DATASET EXCERPT ▸
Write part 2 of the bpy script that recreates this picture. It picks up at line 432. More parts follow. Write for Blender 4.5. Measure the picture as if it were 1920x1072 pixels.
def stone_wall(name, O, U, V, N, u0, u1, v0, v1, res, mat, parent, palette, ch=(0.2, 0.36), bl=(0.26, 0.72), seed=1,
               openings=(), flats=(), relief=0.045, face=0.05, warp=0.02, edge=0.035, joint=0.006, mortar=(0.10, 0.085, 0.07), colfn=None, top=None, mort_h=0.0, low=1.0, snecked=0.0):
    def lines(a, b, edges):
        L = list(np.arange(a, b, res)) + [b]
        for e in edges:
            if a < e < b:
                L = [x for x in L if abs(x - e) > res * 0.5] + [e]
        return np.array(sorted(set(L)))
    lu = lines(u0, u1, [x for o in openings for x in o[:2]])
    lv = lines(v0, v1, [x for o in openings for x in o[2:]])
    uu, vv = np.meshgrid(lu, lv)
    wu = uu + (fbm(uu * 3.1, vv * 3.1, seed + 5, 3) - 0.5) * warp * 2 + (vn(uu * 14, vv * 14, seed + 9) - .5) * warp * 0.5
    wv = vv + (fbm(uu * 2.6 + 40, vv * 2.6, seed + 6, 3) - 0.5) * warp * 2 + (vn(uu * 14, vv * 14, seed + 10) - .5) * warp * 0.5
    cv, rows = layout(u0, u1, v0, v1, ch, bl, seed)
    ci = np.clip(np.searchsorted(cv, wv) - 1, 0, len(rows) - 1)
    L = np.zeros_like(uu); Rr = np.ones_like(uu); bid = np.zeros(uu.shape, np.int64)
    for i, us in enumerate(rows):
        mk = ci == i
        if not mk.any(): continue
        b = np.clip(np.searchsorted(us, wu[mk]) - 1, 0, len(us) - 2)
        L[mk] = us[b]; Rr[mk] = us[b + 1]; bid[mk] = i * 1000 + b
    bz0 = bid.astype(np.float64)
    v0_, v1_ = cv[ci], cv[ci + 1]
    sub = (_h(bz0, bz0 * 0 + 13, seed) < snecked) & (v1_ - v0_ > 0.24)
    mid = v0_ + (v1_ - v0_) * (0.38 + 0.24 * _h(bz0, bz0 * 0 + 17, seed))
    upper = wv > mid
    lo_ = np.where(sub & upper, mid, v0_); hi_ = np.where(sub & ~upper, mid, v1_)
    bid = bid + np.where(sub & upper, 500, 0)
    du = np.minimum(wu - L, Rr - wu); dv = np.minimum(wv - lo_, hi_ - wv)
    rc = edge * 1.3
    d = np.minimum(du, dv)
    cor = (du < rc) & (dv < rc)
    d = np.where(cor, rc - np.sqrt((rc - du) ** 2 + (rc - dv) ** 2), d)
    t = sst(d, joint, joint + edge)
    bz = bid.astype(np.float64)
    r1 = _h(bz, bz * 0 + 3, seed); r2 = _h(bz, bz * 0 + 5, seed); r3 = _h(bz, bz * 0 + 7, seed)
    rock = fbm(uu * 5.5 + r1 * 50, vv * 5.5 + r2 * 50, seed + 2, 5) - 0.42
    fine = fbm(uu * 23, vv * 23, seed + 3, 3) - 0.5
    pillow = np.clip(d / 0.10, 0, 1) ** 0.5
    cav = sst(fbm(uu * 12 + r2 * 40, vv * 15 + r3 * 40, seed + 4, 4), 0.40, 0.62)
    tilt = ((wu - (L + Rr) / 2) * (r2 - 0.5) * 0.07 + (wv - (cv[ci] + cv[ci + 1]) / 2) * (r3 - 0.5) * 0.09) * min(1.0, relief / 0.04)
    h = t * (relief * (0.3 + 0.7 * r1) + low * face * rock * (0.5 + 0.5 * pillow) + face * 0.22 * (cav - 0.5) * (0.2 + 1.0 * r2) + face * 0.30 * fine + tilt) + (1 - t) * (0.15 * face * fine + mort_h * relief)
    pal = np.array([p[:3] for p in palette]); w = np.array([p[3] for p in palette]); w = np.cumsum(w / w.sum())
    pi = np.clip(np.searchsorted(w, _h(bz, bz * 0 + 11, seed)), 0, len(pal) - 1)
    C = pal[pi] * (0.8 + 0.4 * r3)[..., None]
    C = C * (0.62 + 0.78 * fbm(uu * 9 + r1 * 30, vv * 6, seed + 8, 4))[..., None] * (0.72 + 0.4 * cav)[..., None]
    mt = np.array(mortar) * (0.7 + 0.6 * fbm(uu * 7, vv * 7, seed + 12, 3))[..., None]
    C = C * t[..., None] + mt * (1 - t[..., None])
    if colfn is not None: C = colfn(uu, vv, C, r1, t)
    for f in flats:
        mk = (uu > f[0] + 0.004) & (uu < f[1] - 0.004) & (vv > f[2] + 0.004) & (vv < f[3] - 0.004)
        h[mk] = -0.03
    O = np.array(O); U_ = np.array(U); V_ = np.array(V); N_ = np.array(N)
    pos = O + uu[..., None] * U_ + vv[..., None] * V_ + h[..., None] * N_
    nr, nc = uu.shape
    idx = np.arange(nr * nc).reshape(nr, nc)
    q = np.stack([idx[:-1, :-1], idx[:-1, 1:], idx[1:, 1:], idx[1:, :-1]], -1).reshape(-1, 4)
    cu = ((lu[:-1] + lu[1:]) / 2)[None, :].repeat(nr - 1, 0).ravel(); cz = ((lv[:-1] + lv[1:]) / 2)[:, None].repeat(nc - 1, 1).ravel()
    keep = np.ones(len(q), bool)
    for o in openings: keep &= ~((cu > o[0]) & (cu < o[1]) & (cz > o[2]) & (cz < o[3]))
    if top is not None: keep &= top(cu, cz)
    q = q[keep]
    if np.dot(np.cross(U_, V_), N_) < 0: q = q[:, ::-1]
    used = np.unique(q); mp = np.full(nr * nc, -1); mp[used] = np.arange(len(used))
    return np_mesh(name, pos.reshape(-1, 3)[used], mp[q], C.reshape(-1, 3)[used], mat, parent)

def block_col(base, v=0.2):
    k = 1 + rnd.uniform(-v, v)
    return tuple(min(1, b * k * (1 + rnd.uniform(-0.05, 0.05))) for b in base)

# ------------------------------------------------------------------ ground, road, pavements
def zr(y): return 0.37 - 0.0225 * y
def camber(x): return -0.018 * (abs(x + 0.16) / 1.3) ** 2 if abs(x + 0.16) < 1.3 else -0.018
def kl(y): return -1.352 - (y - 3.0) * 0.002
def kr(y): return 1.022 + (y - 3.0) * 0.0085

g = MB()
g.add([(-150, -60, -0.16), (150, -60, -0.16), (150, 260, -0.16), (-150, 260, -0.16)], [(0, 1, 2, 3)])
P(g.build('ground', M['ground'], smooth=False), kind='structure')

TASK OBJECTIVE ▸
Reproduce the full listing above, character for character.

WORKED SOLUTION ▸
Write part 2 of the bpy script that recreates this picture. It picks up at line 432. More parts follow. Write for Blender 4.5. Measure the picture as if it were 1920x1072 pixels.
def stone_wall(name, O, U, V, N, u0, u1, v0, v1, res, mat, parent, palette, ch=(0.2, 0.36), bl=(0.26, 0.72), seed=1,
               openings=(), flats=(), relief=0.045, face=0.05, warp=0.02, edge=0.035, joint=0.006, mortar=(0.10, 0.085, 0.07), colfn=None, top=None, mort_h=0.0, low=1.0, snecked=0.0):
    def lines(a, b, edges):
        L = list(np.arange(a, b, res)) + [b]
        for e in edges:
            if a < e < b:
                L = [x for x in L if abs(x - e) > res * 0.5] + [e]
        return np.array(sorted(set(L)))
    lu = lines(u0, u1, [x for o in openings for x in o[:2]])
    lv = lines(v0, v1, [x for o in openings for x in o[2:]])
    uu, vv = np.meshgrid(lu, lv)
    wu = uu + (fbm(uu * 3.1, vv * 3.1, seed + 5, 3) - 0.5) * warp * 2 + (vn(uu * 14, vv * 14, seed + 9) - .5) * warp * 0.5
    wv = vv + (fbm(uu * 2.6 + 40, vv * 2.6, seed + 6, 3) - 0.5) * warp * 2 + (vn(uu * 14, vv * 14, seed + 10) - .5) * warp * 0.5
    cv, rows = layout(u0, u1, v0, v1, ch, bl, seed)
    ci = np.clip(np.searchsorted(cv, wv) - 1, 0, len(rows) - 1)
    L = np.zeros_like(uu); Rr = np.ones_like(uu); bid = np.zeros(uu.shape, np.int64)
    for i, us in enumerate(rows):
        mk = ci == i
        if not mk.any(): continue
        b = np.clip(np.searchsorted(us, wu[mk]) - 1, 0, len(us) - 2)
        L[mk] = us[b]; Rr[mk] = us[b + 1]; bid[mk] = i * 1000 + b
    bz0 = bid.astype(np.float64)
    v0_, v1_ = cv[ci], cv[ci + 1]
    sub = (_h(bz0, bz0 * 0 + 13, seed) < snecked) & (v1_ - v0_ > 0.24)
    mid = v0_ + (v1_ - v0_) * (0.38 + 0.24 * _h(bz0, bz0 * 0 + 17, seed))
    upper = wv > mid
    lo_ = np.where(sub & upper, mid, v0_); hi_ = np.where(sub & ~upper, mid, v1_)
    bid = bid + np.where(sub & upper, 500, 0)
    du = np.minimum(wu - L, Rr - wu); dv = np.minimum(wv - lo_, hi_ - wv)
    rc = edge * 1.3
    d = np.minimum(du, dv)
    cor = (du < rc) & (dv < rc)
    d = np.where(cor, rc - np.sqrt((rc - du) ** 2 + (rc - dv) ** 2), d)
    t = sst(d, joint, joint + edge)
    bz = bid.astype(np.float64)
    r1 = _h(bz, bz * 0 + 3, seed); r2 = _h(bz, bz * 0 + 5, seed); r3 = _h(bz, bz * 0 + 7, seed)
    rock = fbm(uu * 5.5 + r1 * 50, vv * 5.5 + r2 * 50, seed + 2, 5) - 0.42
    fine = fbm(uu * 23, vv * 23, seed + 3, 3) - 0.5
    pillow = np.clip(d / 0.10, 0, 1) ** 0.5
    cav = sst(fbm(uu * 12 + r2 * 40, vv * 15 + r3 * 40, seed + 4, 4), 0.40, 0.62)
    tilt = ((wu - (L + Rr) / 2) * (r2 - 0.5) * 0.07 + (wv - (cv[ci] + cv[ci + 1]) / 2) * (r3 - 0.5) * 0.09) * min(1.0, relief / 0.04)
    h = t * (relief * (0.3 + 0.7 * r1) + low * face * rock * (0.5 + 0.5 * pillow) + face * 0.22 * (cav - 0.5) * (0.2 + 1.0 * r2) + face * 0.30 * fine + tilt) + (1 - t) * (0.15 * face * fine + mort_h * relief)
    pal = np.array([p[:3] for p in palette]); w = np.array([p[3] for p in palette]); w = np.cumsum(w / w.sum())
    pi = np.clip(np.searchsorted(w, _h(bz, bz * 0 + 11, seed)), 0, len(pal) - 1)
    C = pal[pi] * (0.8 + 0.4 * r3)[..., None]
    C = C * (0.62 + 0.78 * fbm(uu * 9 + r1 * 30, vv * 6, seed + 8, 4))[..., None] * (0.72 + 0.4 * cav)[..., None]
    mt = np.array(mortar) * (0.7 + 0.6 * fbm(uu * 7, vv * 7, seed + 12, 3))[..., None]
    C = C * t[..., None] + mt * (1 - t[..., None])
    if colfn is not None: C = colfn(uu, vv, C, r1, t)
    for f in flats:
        mk = (uu > f[0] + 0.004) & (uu < f[1] - 0.004) & (vv > f[2] + 0.004) & (vv < f[3] - 0.004)
        h[mk] = -0.03
    O = np.array(O); U_ = np.array(U); V_ = np.array(V); N_ = np.array(N)
    pos = O + uu[..., None] * U_ + vv[..., None] * V_ + h[..., None] * N_
    nr, nc = uu.shape
    idx = np.arange(nr * nc).reshape(nr, nc)
    q = np.stack([idx[:-1, :-1], idx[:-1, 1:], idx[1:, 1:], idx[1:, :-1]], -1).reshape(-1, 4)
    cu = ((lu[:-1] + lu[1:]) / 2)[None, :].repeat(nr - 1, 0).ravel(); cz = ((lv[:-1] + lv[1:]) / 2)[:, None].repeat(nc - 1, 1).ravel()
    keep = np.ones(len(q), bool)
    for o in openings: keep &= ~((cu > o[0]) & (cu < o[1]) & (cz > o[2]) & (cz < o[3]))
    if top is not None: keep &= top(cu, cz)
    q = q[keep]
    if np.dot(np.cross(U_, V_), N_) < 0: q = q[:, ::-1]
    used = np.unique(q); mp = np.full(nr * nc, -1); mp[used] = np.arange(len(used))
    return np_mesh(name, pos.reshape(-1, 3)[used], mp[q], C.reshape(-1, 3)[used], mat, parent)

def block_col(base, v=0.2):
    k = 1 + rnd.uniform(-v, v)
    return tuple(min(1, b * k * (1 + rnd.uniform(-0.05, 0.05))) for b in base)

# ------------------------------------------------------------------ ground, road, pavements
def zr(y): return 0.37 - 0.0225 * y
def camber(x): return -0.018 * (abs(x + 0.16) / 1.3) ** 2 if abs(x + 0.16) < 1.3 else -0.018
def kl(y): return -1.352 - (y - 3.0) * 0.002
def kr(y): return 1.022 + (y - 3.0) * 0.0085

g = MB()
g.add([(-150, -60, -0.16), (150, -60, -0.16), (150, 260, -0.16), (-150, 260, -0.16)], [(0, 1, 2, 3)])
P(g.build('ground', M['ground'], smooth=False), kind='structure')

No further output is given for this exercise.